= Set problem =
Beginning with the first line, set down every line through the one containing "o = bm_obj('wall_left', bm, M['wall'], smooth='all');", exactly as it appears, but not the pictures.

= Information provided =
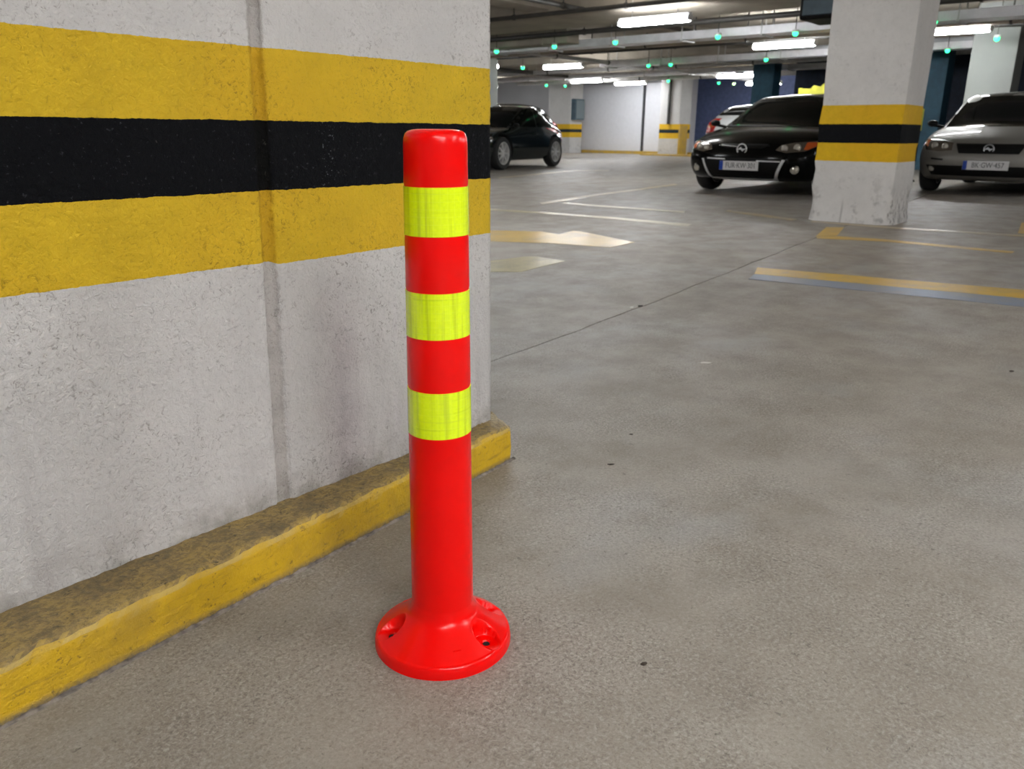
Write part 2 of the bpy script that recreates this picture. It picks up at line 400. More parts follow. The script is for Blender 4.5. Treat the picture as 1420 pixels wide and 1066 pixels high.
for A, B in zip(G, G[1:]):
    for k in range(len(zs) - 1): bm.faces.new((A[k], B[k], B[k + 1], A[k + 1]))
# end face and back
last = G[-1]; back = [bm.verts.new((XE, 1.95, z)) for z in zs]
for k in range(len(zs) - 1): bm.faces.new((last[k], back[k], back[k + 1], last[k + 1]))
first = G[0]; bk0 = [bm.verts.new((-2.2, 1.95, z)) for z in zs]
for k in range(len(zs) - 1):
    bm.faces.new((bk0[k], first[k], first[k + 1], bk0[k + 1])); bm.faces.new((back[k], bk0[k], bk0[k + 1], back[k + 1]))
o = bm_obj('wall_left', bm, M['wall'], smooth='all'); tag(o, kind='structure')

# kerb at the foot of the wall
bm = bmesh.new(); rows = []
kx = [-2.2, -1.2, -.6, -.2] + frange(0, 1.34, .01) + frange(1.345, 1.372, .005)
prof = [(0, -.002), (.0, .006), (.001, .02), (.0, .035), (.0005, .05), (.0, .065), (.001, .075), (.004, .083), (.010, .0875), (.02, .089), (.035, .089), (.05, .0885), (.07, .088), (.09, .088), (.115, .088)]
def ky(x): return 1.068 + (x - .2415) * (1.141 - 1.068) / (1.371 - .2415)
for x in kx:
    r_ = []
    for i, (d, z) in enumerate(prof):
        yb = 1.212 + (.03 if x > 1.33 else 0)
        y = ky(x) + d / .115 * (yb - ky(x)) if d > .02 else ky(x) + d
        xx = x + (.045 * max(0, (y - 1.141) / .1) if x > 1.34 else 0)
        if x >= -.05:
            a = .0012 if d < .003 else .0028
            if i in (7, 8, 9): a = .0042
            nz = fbm(x * 28, y * 28, z * 28) * a + fbm(x * 90, y * 90, z * 60, 3) * a * .5
            if d < .003: y += nz
            else: z += nz
            if i in (6, 7, 8): y += fbm(x * 35, 4, 2) * .002
            if x > 1.30 and d > .015: z += max(0, fbm(x * 60, y * 60, 1)) * .009 * min(1, (x - 1.3) / .03)
            if x > 1.365: xx += fbm(3, y * 50, z * 50) * .003; z -= .004 * (d > .003)
        r_.append(bm.verts.new((xx, y, z)))
    r_.append(bm.verts.new((xx, y, -.002)))
    rows.append(r_)
for A, B in zip(rows, rows[1:]):
    for k in range(len(A) - 1): bm.faces.new((A[k], B[k], B[k + 1], A[k + 1]))
bm.faces.new(rows[-1]); bm.faces.new(rows[0][::-1])
o = bm_obj('baseboard_left', bm, M['kerb'], smooth=55); tag(o, kind='structure')
# thin line of broken mortar and dirt along the kerb's foot, gap shadow in its colour
bm = bmesh.new(); rows = []
for x in frange(-.3, 1.385, .006):
    w_ = .0035 + .004 * abs(fbm(x * 40, 1, 5)); h_ = .002 + .0035 * max(0, fbm(x * 55, 9, 2) + .3)
    y = ky(min(x, 1.372)); rows.append([bm.verts.new((x, y + .003, h_ + .001)), bm.verts.new((x, y - w_ * .6, h_)), bm.verts.new((x, y - w_ - .002, -.001))])
for A, B in zip(rows, rows[1:]):
    for k in range(2): bm.faces.new((A[k], A[k + 1], B[k + 1], B[k]))
tag(bm_obj('trim_1', bm, basic('mortar_dirt_shade', (.16, .14, .12), .9, var=.6, vscale=60, obj=False)), kind='structure')

# ------------------------------------------------------------------ pillars
def pillar(name, x0, x1, y0, y1, mat, rough=.0, z1=2.96, label=None):
    bm = bmesh.new()
    zz = [0, .03, .06, .1, .15, .2, .3, .45, .52, .6, .7, .85, 1.0, 1.3, 1.7, 2.2, z1]
    ys = frange(y0, y1, .07); xs_ = frange(x0, x1, .09)
    ring = [(x0, y) for y in ys] + [(x, y1) for x in xs_[1:]] + [(x1, y) for y in ys[::-1][1:]] + [(x, y0) for x in xs_[::-1][1:-1]]
    R = []
    for z in zz:
        rr = []
        for i, (x, y) in enumerate(ring):
            corner = (x in (x0, x1)) and (y in (y0, y1))
            dx = dy = 0
            if corner:
                c_ = .008 + (rough * max(0, .28 - z) * .12) + rough * .02 * max(0, fbm(z * 9, x, y))
                dx = c_ if x == x0 else -c_; dy = c_ if y == y0 else -c_
            fl = rough * .018 * max(0, .12 - z) / .12
            dx += fl * (-1 if x == x0 else (1 if x == x1 else 0)); dy += fl * (-1 if y == y0 else (1 if y == y1 else 0))
            rr.append(bm.verts.new((x + dx, y + dy, z)))
        R.append(rr)
    n = len(ring)
    for A, B in zip(R, R[1:]):
        for k in range(n): bm.faces.new((A[k], A[(k + 1) % n], B[(k + 1) % n], B[k]))
    bm.faces.new(R[0]); bm.faces.new(R[-1])
    o = bm_obj(name, bm, mat, smooth=50); return o
p = pillar('pillar', 7.5, 8.1, 2.007, 2.72, M['pillar'], rough=1.0)
tag(p, 'large white square pillar with yellow and black bands, between black and silver cars', 'pillar')
p = pillar('pillar', 26.2, 27.0, 14.3, 15.1, M['pillarfar'])
tag(p, 'distant white pillar with yellow and black bands right of the white door', 'pillar')
p = pillar('pillar', 25.9, 26.7, 18.75, 19.8, M['pillarfar'])
tag(p, 'distant pillar left of the white door, bonnet of dark car in front', 'pillar')
plain = basic('plain_white_pillar', (.26, .275, .26), .7, var=.06, vscale=2, obj=False)
p = pillar('pillar', 17.0, 17.75, 2.88, 3.6, plain)
tag(p, 'pale pillar rising behind the roof of the silver car', 'pillar')
p = pillar('pillar', 16.5, 16.8, 14.5, 15.3, plain)
tag(p, 'pale pillar at the edge of the near wall behind the dark parked car', 'pillar')
p = pillar('pillar', 22.0, 22.5, 9.3, 9.9, M['teal'])
tag(p, 'teal blue pillar above the roof of the black car', 'pillar')
p = pillar('pillar', 20.3, 20.9, 4.7, 5.35, M['teal'])
tag(p, 'teal blue pillar right behind the big striped pillar', 'pillar')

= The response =
Write part 2 of the bpy script that recreates this picture. It picks up at line 400. More parts follow. The script is for Blender 4.5. Treat the picture as 1420 pixels wide and 1066 pixels high.
for A, B in zip(G, G[1:]):
    for k in range(len(zs) - 1): bm.faces.new((A[k], B[k], B[k + 1], A[k + 1]))
# end face and back
last = G[-1]; back = [bm.verts.new((XE, 1.95, z)) for z in zs]
for k in range(len(zs) - 1): bm.faces.new((last[k], back[k], back[k + 1], last[k + 1]))
first = G[0]; bk0 = [bm.verts.new((-2.2, 1.95, z)) for z in zs]
for k in range(len(zs) - 1):
    bm.faces.new((bk0[k], first[k], first[k + 1], bk0[k + 1])); bm.faces.new((back[k], bk0[k], bk0[k + 1], back[k + 1]))
o = bm_obj('wall_left', bm, M['wall'], smooth='all'); tag(o, kind='structure')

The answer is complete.